Well explained...there are indeed some employees who test the boss' nerves!


tegan1969 4 years ago

What if the boss is track 4 as well as the employee? Then what happens.


hugheshhrs profile image

hugheshhrs 4 years ago from originally the USA, now Malaysia Author

I understand your question. Actually, in certain respects, all "bad" bosses or so-called "bosses from hell" can be thought of as track four. I have written may hubs about these kinds of supervisors, such as How to File a Complaint or Grievance Against a Bad Boss. These hubs are designed to help the employees deal with these kinds of bosses.
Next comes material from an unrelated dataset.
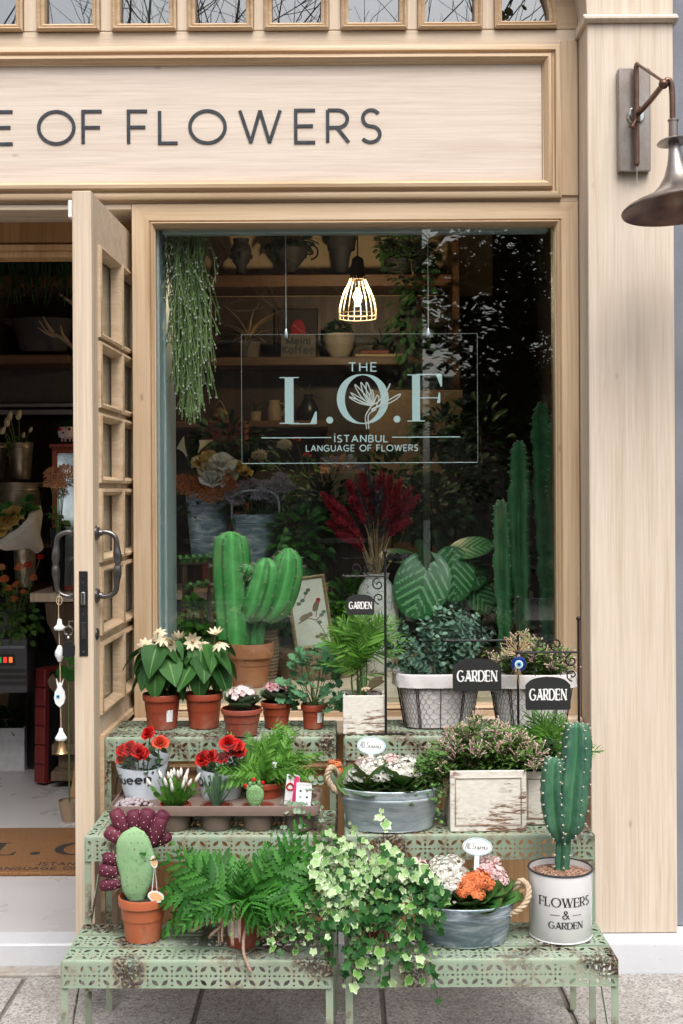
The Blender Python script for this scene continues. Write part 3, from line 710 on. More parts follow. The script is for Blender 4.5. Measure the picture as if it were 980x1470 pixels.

This hub is also designed to help the employee in dealing with bad bosses, or those you might call, track four. You see-and you will see clearly if you read my book, Your Career Track, there are two aspects to the track four concept. One aspect is that there are some employees who are really track four-big problems for any and all supervisors. But the other aspect is that many employees who are placed on track four by their supervisors are done so quite undeservedly, for the slightest mistake or simply because the boss does not like the employee. One of the points of my book and the point of the hub is to show that getting off of track four is essential for the survival of your career, and I give practical hints how this can be done. Bad bosses-or track four bosses-tend to put employees on track four more quickly and more unfairly and tend to be more reluctant to remove them from that track.